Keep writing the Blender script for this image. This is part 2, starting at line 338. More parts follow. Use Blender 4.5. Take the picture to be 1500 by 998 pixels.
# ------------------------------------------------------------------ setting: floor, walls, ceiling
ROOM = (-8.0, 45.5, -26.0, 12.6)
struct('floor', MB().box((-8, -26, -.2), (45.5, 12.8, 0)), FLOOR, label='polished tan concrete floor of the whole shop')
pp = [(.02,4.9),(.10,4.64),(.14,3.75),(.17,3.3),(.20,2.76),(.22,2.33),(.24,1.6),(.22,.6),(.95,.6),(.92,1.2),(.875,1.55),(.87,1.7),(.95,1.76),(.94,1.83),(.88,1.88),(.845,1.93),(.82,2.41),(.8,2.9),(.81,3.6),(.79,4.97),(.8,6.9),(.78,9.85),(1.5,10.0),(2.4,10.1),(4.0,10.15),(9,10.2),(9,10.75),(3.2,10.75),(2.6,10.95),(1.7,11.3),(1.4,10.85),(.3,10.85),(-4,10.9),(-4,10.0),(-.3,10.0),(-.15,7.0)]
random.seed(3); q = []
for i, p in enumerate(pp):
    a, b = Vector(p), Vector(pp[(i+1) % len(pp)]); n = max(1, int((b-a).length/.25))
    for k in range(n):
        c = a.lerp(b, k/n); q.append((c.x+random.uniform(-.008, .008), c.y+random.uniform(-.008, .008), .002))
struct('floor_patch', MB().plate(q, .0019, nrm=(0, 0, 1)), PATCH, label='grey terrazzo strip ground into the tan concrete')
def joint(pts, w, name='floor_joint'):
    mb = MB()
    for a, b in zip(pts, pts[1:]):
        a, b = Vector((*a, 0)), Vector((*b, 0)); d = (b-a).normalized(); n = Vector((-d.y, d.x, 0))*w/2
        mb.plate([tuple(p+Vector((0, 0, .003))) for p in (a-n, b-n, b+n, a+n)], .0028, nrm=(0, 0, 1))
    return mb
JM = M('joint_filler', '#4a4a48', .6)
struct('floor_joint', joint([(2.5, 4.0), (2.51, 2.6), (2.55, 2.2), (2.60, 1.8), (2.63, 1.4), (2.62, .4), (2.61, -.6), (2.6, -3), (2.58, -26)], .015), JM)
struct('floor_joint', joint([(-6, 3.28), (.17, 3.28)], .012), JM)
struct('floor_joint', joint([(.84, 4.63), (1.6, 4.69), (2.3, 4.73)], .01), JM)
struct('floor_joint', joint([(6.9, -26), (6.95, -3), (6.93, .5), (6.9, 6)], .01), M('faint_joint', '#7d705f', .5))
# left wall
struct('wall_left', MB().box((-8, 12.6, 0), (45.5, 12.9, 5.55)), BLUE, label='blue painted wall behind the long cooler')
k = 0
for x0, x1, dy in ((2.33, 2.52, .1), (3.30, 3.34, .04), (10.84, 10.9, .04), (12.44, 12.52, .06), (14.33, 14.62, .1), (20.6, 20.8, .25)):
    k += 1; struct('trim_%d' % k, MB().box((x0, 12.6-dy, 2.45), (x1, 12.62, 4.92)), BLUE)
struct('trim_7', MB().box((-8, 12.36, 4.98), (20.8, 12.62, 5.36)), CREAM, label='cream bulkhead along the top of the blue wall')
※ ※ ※
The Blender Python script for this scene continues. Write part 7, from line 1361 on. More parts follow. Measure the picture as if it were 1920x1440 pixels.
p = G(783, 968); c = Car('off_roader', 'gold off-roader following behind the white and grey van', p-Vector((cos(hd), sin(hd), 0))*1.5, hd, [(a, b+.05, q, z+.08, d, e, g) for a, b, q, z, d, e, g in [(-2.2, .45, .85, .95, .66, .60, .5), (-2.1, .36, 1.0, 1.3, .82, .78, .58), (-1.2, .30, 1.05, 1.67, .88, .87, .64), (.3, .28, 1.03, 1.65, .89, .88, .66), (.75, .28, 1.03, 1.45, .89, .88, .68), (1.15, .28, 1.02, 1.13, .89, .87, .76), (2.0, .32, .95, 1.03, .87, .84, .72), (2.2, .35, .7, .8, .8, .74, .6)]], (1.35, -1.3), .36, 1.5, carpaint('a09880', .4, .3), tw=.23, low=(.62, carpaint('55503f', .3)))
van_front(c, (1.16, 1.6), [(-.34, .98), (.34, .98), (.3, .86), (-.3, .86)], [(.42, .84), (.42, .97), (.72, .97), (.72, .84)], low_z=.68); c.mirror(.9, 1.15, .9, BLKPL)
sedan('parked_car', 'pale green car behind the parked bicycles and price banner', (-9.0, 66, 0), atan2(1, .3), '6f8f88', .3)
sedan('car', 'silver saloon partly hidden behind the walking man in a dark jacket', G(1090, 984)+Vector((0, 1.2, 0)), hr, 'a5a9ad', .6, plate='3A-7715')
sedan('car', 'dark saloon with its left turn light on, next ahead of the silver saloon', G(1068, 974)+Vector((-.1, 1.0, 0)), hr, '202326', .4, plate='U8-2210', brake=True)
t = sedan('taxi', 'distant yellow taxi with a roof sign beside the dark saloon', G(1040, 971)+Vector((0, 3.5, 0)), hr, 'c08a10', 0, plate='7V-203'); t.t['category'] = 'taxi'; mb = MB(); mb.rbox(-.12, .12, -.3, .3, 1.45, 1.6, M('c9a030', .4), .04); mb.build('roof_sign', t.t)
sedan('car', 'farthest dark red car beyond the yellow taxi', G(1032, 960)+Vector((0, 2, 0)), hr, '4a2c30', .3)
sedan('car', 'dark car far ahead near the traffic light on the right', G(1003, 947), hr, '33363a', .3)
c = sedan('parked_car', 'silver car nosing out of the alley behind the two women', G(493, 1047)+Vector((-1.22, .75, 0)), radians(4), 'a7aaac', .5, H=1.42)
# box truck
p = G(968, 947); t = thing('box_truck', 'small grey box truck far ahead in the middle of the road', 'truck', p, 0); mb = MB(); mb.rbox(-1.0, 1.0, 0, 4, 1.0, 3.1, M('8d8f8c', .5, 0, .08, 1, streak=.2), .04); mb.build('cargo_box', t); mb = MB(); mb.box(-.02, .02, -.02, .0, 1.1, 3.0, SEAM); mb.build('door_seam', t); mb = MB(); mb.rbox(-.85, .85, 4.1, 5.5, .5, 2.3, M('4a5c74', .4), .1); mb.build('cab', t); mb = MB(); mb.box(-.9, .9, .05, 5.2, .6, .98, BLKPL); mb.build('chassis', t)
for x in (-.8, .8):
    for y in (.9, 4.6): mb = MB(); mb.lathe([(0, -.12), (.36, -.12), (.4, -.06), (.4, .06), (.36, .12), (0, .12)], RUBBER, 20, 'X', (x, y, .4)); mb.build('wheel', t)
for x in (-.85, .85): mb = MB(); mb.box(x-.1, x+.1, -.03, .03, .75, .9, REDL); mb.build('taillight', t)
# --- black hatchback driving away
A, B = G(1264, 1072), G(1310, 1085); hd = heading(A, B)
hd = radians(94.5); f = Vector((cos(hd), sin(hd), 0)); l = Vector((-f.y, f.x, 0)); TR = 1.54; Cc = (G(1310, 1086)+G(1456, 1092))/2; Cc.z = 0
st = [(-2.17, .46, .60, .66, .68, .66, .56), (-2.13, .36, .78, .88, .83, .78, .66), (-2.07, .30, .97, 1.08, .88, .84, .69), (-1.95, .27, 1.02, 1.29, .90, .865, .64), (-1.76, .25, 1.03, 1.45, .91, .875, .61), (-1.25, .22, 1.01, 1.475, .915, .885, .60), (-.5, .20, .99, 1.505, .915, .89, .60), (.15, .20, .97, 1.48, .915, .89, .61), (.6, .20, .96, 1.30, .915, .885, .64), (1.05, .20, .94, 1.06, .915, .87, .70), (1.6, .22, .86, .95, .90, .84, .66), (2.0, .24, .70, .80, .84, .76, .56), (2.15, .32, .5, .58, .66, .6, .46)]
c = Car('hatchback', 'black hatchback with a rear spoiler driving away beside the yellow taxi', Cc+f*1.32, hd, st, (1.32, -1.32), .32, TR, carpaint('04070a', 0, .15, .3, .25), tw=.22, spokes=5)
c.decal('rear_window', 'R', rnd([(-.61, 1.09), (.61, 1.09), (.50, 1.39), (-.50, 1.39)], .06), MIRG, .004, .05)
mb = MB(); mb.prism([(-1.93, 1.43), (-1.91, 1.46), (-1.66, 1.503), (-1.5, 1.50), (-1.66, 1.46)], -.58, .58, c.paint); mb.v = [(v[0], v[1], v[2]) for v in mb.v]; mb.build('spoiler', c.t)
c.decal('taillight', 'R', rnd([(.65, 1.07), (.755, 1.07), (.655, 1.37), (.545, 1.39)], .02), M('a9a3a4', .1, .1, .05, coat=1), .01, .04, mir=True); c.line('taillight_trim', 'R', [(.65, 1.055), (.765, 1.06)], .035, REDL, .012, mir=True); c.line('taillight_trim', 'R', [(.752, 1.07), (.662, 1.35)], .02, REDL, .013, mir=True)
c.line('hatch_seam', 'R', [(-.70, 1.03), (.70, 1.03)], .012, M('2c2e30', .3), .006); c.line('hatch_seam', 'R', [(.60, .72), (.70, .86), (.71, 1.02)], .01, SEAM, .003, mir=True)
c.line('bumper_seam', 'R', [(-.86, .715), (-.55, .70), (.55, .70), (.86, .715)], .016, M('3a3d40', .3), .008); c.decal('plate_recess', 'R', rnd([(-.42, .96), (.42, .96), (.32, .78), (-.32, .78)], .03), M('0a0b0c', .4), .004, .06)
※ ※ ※
__Challenge__:
Find the word "parts" in the data and copy out each line where it turns up.

__Result for this task__:
Keep writing the Blender script for this image. This is part 2, starting at line 338. More parts follow. Use Blender 4.5. Take the picture to be 1500 by 998 pixels.
The Blender Python script for this scene continues. Write part 7, from line 1361 on. More parts follow. Measure the picture as if it were 1920x1440 pixels.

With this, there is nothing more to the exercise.